Former Google career coach Jenny Blake shares her best advice in "Pivot."
Source: Mark Hanauer
Former Google career coach Jenny Blake shares her best advice in "Pivot."

Jenny Blake, co-founder of Google's career development and mentorship program, knows a thing or two about what makes an outstanding employee.

Before starting her own coaching firm, Blake helped over 1,000 people improve their careers, all while learning what traits set people up for success.

In her new book "Pivot," Blake shares some of her best advice.

We asked Blake which interview questions employers should ask to attract highly motivated people. Here's what she said:

1. Tell me about a time where you solved a particularly interesting problem.

This question gets at problem-solving and critical-thinking skills, Blake said, which are increasingly important in today's business world.

2. What are you most excited about learning?

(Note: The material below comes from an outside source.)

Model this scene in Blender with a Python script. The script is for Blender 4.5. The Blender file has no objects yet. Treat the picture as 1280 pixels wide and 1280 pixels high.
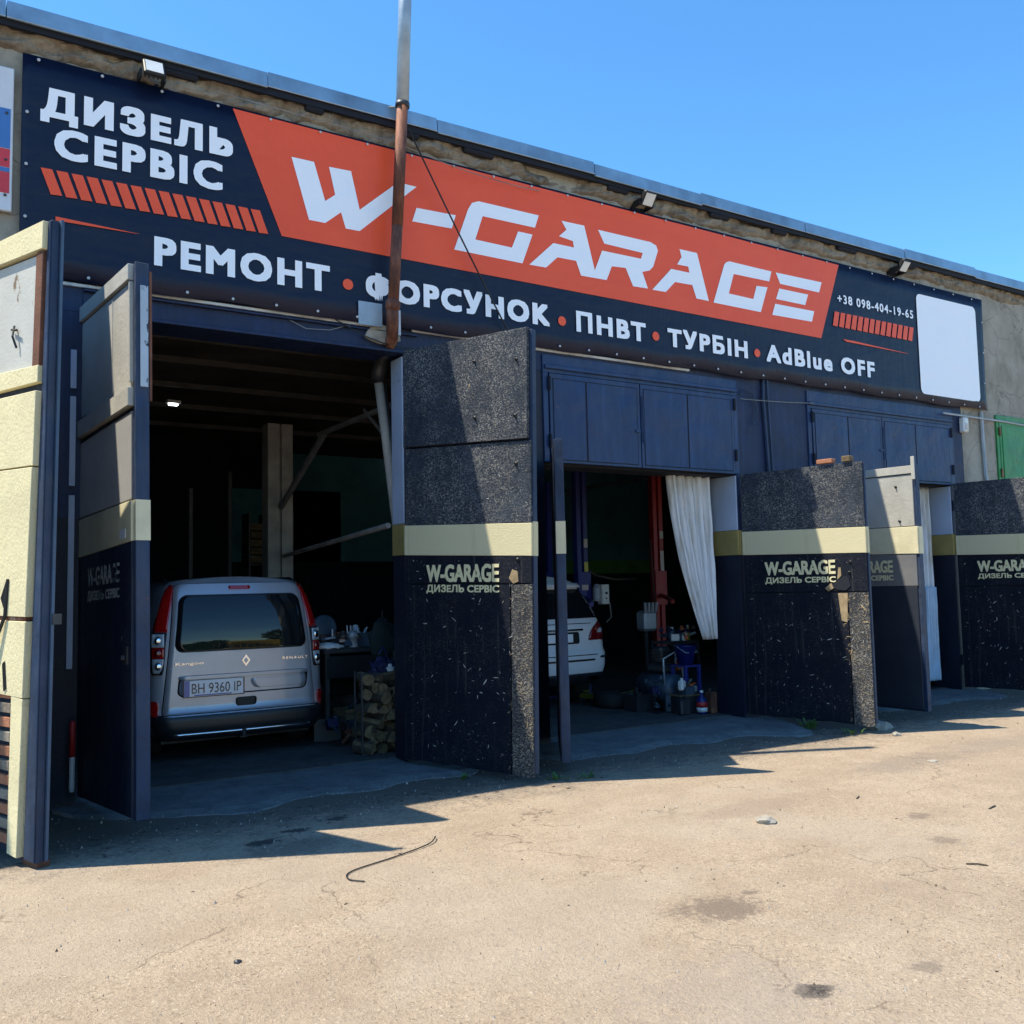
import bpy, bmesh, math, random
from math import radians, sin, cos, pi, sqrt
from mathutils import Vector, Matrix, noise
random.seed(7)
SC = bpy.context.scene
COL = SC.collection

# ------------------------------------------------------------------ camera
def setup_camera():
    yaw, pitch, roll = radians(32.459), radians(4.508), radians(-1.238)
    f = Vector((sin(yaw)*cos(pitch), cos(yaw)*cos(pitch), sin(pitch)))
    r = Vector((cos(yaw), -sin(yaw), 0)); u = r.cross(f)
    r2 = cos(roll)*r + sin(roll)*u; u2 = -sin(roll)*r + cos(roll)*u
    m = Matrix((r2, u2, -f)).transposed().to_4x4()
    m.translation = Vector((0, -8.637, 1.7))
    cam = bpy.data.cameras.new('camera'); cam.sensor_width = 36; cam.lens = 36*1180/1280
    cam.clip_start = .05; cam.clip_end = 3000
    o = bpy.data.objects.new('camera', cam); COL.objects.link(o); o.matrix_world = m
    SC.camera = o
setup_camera()

# ------------------------------------------------------------------ sky and sun
SUNDIR = Vector((-.48, .21, 1.0)).normalized()          # towards the sun
EL = math.asin(SUNDIR.z)
def setup_light():
    w = bpy.data.worlds.new('World'); SC.world = w; w.use_nodes = True
    nt = w.node_tree; nt.nodes.clear()
    sky = nt.nodes.new('ShaderNodeTexSky'); sky.sky_type = 'NISHITA'; sky.sun_disc = False
    sky.sun_elevation = EL
    sky.sun_rotation = math.atan2(SUNDIR.x, SUNDIR.y)
    sky.altitude = 0; sky.air_density = 1.0; sky.dust_density = .15; sky.ozone_density = 4.0
    bg = nt.nodes.new('ShaderNodeBackground'); bg.inputs['Strength'].default_value = .13
    out = nt.nodes.new('ShaderNodeOutputWorld')
    hs = nt.nodes.new('ShaderNodeHueSaturation'); hs.inputs['Saturation'].default_value = 1.16; hs.inputs['Value'].default_value = 1.0
    mx = nt.nodes.new('ShaderNodeMix'); mx.data_type = 'RGBA'; mx.blend_type = 'MULTIPLY'; mx.inputs[0].default_value = 1; mx.inputs[7].default_value = (.80, 1.03, 1.06, 1)
    nt.links.new(sky.outputs[0], hs.inputs['Color']); nt.links.new(hs.outputs[0], mx.inputs[6]); nt.links.new(mx.outputs[2], bg.inputs[0]); nt.links.new(bg.outputs[0], out.inputs[0])
    L = bpy.data.lights.new('sun', 'SUN'); L.energy = 4.0; L.angle = radians(.5); L.color = (1, .92, .76)
    o = bpy.data.objects.new('sun', L); COL.objects.link(o)
    o.rotation_euler = SUNDIR.to_track_quat('Z', 'Y').to_euler(); o.location = (-4, 2, 12)
setup_light()
SC.view_settings.view_transform = 'Standard'; SC.view_settings.look = 'None'
SC.view_settings.gamma = 1; SC.view_settings.use_curve_mapping = False
SC.view_settings.exposure = 1.06
SC.render.engine = 'CYCLES'
SC.render.resolution_x = 1024; SC.render.resolution_y = 1024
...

Blake said this is a good alternative to the popular five-year question.

"I don't like the question, 'Where do you see yourself in five years?'" she said. "Because things are changing too quickly, it is totally irrelevant." Instead, she recommends that employers get a sense of what a person is eager to work on and which skills they want to develop.

3. What skills or talents seem totally unrelated to your career but that you enjoy pursuing on the side?

This question is another good way to figure out what people are truly passionate about. "I think this one is really interesting," she said. "I've talked with people at Google who raised chickens on the side."

4. What kind of impact are you most excited to make?

People want to feel that their work is making an impact, according to Blake.

"High net growth individuals want to feel challenged, collaborative and like they are able to make a positive impact within their organizations and outside of them," she writes in "Pivot."

5. When was a time things didn't go as planned, and how did you handle it?

"I do think it's good to try to frame something up around how someone handles uncertainty or even mistakes," Blake said. Missteps are inevitable, so hiring people who bounce back is critical.